(December 25th, 2018)
How can we build unsupervised models with axes that we care about?
Background
- Unsupervised models are getting stronger all the time. Examples include DAEs, VAEs, and GANs from recent literature but also PCA and LDA among older works.
- Notable applications of these works are those involving manipulating a learned Z embedding to tour through the latent space. If the algorithm has done a good job separating the factors of variation, then subtle and controlled interpolations in the Z will have phenotypically desirable effects on the outcome.
- Observe that it’s the totality of the Z that is predictive (oftentimes with a reconstruction objective) while what we care about afterwards are the individual factors themselves. For example, we want to be able to isolate a sunglasses factor and interpolate from one extreme to the other.
- It is because of this mismatch that we end up with a handful of isolated factors that we care about and a mishmash then of ones that we either have trouble interpreting or don’t actually care for.
Idea
- Build an unsupervised model with a Z embedding over a dataset that we care about. For purposes of example, let’s say it’s a VAE with ten factors on CelebA.
- Now independently explore those 20 factors. One of them may control glasses, another may control beard, and a third may correspond to gender.
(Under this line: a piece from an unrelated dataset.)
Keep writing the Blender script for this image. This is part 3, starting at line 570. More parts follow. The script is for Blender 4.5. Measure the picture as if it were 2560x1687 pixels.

We decide that we want to keep these and want the model to find new ones for the other seven. This is the human-in-the-loop expressing preferences that are otherwise hard to encode.
- We train a new model that takes as input the same dataset but also the prior model. It freezes the axes that we care about (there are a number of ways to do this) and has to find new ones for the axes that we don’t want. After it’s done, we repeat the process.
- How do we get it to find new axes? It’s almost surely going to find something new because there are a lot of ways to stir the pot wrt accounting for the information not expressed in the axes kept thus far. One way to think about this process is geometrically and note that what you’re seeking is a rotation of the axes s.t. the new ones have some angle separation of at least a certain threshold from the old ones. We can then incorporate this notion into the optimization function and, because this is iterative, we can keep narrowing down the space of axes that SGD can yield. This might not be 100% sound, but seems on track.
Hypotheses
- The main hypothesis is that this iterative process will yield models that are much more controllable in ways that humans care about. It will tend to stuff the less “interesting” features into a tighter part of the space.
- The secondary hypothesis is that this process won’t actually take that long to do; It is an open question as to how many iterations we’ll need.
Variations
- One variation is to do N models at a time (each starting from the prior step’s output) and then pick the model that has a maximal amount of accepted axes. This might make the process go even faster as it trades off steps for diversity.
- You don’t have to actually train a completely new model each time. After you’ve trained the VAE once, you can then train an f and g each time s.t. g(f(Z)) = Z. This means that you can hone in on just the axes.